Galvagno glielo lascia fare, perché evidentemente non è nelle condizioni di imprimere un cambio di passo, o di offrire un’agenda diversa, di respiro. Permette che l’Assemblea si schiacci sull’attività del governo, e tutti amici come prima. D’altronde il presidente della Regione è nelle grazie dei patrioti, appartiene allo stesso giro paternese, sostiene i metodi (talvolta arroganti) di Fratelli d’Italia nella gestione delle materie più delicate (turismo e beni culturali), condivide con loro le nomine della sanità e dei teatri. Non è nel suo miglior interesse inimicarselo. Ma così la Sicilia continua a perdere tempo e occasioni, e il governo non fa nulla per rimediare.

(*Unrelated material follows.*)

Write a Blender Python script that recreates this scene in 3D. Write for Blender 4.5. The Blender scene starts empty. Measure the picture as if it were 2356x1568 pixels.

Al primo tentativo di riforma – se quella degli enti locali si può definire tale – tutti i problemi sono tornati a galla, e anche i prossimi provvedimenti (vedi Consorzi di Bonifica, o Forestali) sono a rischio. Il risultato è una stasi imbarazzante, contrassegnata da rancori, diktat, mal di pancia, minacce di voto segreto, travaso di parlamentari e alleanze “contro” che spuntano come funghi. Fino a quando non ricompare la parolina magica, Finanziaria, e ritorna il sereno. L’unica visione possibile è fare contenti i territori, spargere moneta, alimentare il consenso elettorale. E poco importa se là fuori si muore di caldo o di sete: il pozzo degli sprechi è sempre pieno.